Les traités de droit constitutionnel soulignent classiquement le caractère “monarchiste” ou “orléaniste” de la Constitution de la IIIe République, avec son gouvernement responsable devant le Parlement bicaméral et son président de la République élu pour sept ans dans l’attente du successeur du comte de Chambord. Nicolas Roussellier rappelle ces données historiques mais s’intéresse surtout aux débats entre les monarchistes, qui viennent de très loin dans l’histoire politique et qui éclairent l’évolution de nos régimes constitutionnels.

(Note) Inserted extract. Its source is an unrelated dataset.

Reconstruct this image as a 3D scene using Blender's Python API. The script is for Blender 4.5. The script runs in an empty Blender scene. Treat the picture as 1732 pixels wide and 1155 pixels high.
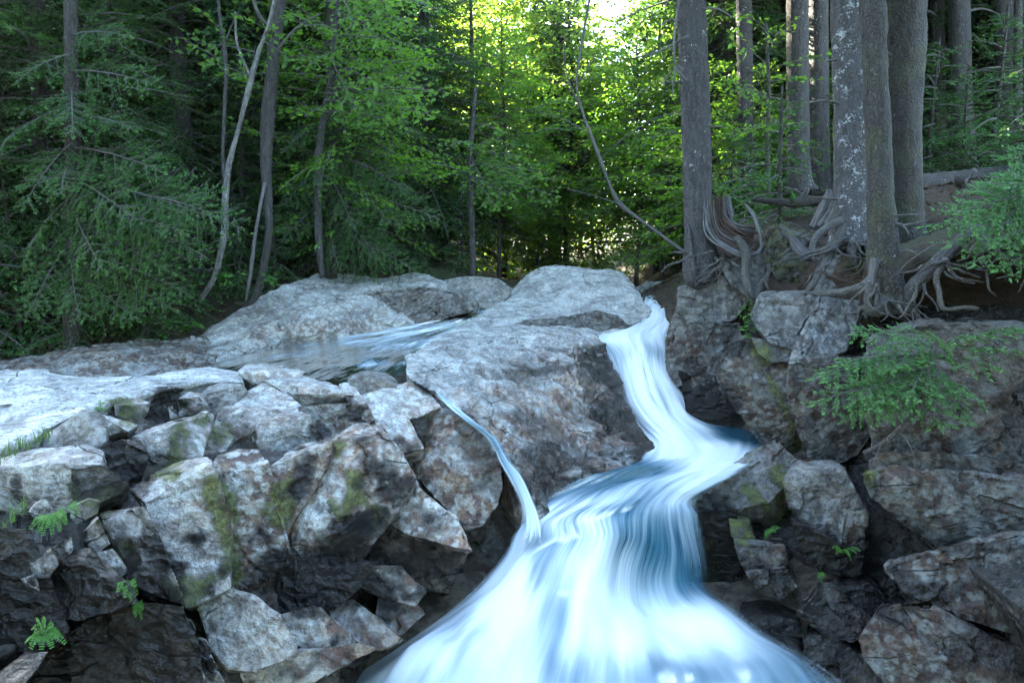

Ces débats ont lieu entre Thiers et la première commission des Trente puis, après la chute du chef du Gouvernement provisoire, au sein de la seconde commission des Trente. A l’affrontement bien connu entre les légitimistes et les orléanistes, s’ajoutent des tensions sur la conception du pouvoir exécutif et sur ses relations avec le pouvoir législatif. Au terme de quatre années de débats et de votes sur les lois constitutionnelles, il apparaît que les monarchistes ont beaucoup cédé sur le pouvoir politique du chef de l’Etat afin de préserver l’autorité du président de la République (ou du futur roi) dans les domaines essentiels de la diplomatie et de la défense nationale, qui sont soustraits au jeu partisan. Au sein de l’Exécutif, se crée une distinction concrète entre le président de la République, statutairement irresponsable, et le président du Conseil, responsable avec le gouvernement devant le Parlement. Alors que le républicanisme conçoit le pouvoir exécutif comme un organisme de simple exécution, les monarchistes inscrivent dans le droit constitutionnel la fonction symbolique du chef de l’Etat situé au-dessus des partis et une fonction gouvernementale qui va connaître une profonde évolution au cours de la IIIe République.

(à suivre)

***

(1) Cf. Jacques de Saint-Victor, Thomas Brantôme, Histoire de la République en France, Des origines à la Vème République, Economica, 2018.

(2) Nicolas Roussellier, La force de gouverner, Le pouvoir exécutif en France – XIXè – XXIè siècle, Nrf Essais, Gallimard, 2015.

(3) La Nouvelle Action royaliste distingue la tradition républicaine qui adhère au principe du gouvernement selon l’intérêt général et qui englobe plusieurs régimes politiques et le républicanisme qui cherche à organiser, au sein de la res publica, le gouvernement du peuple.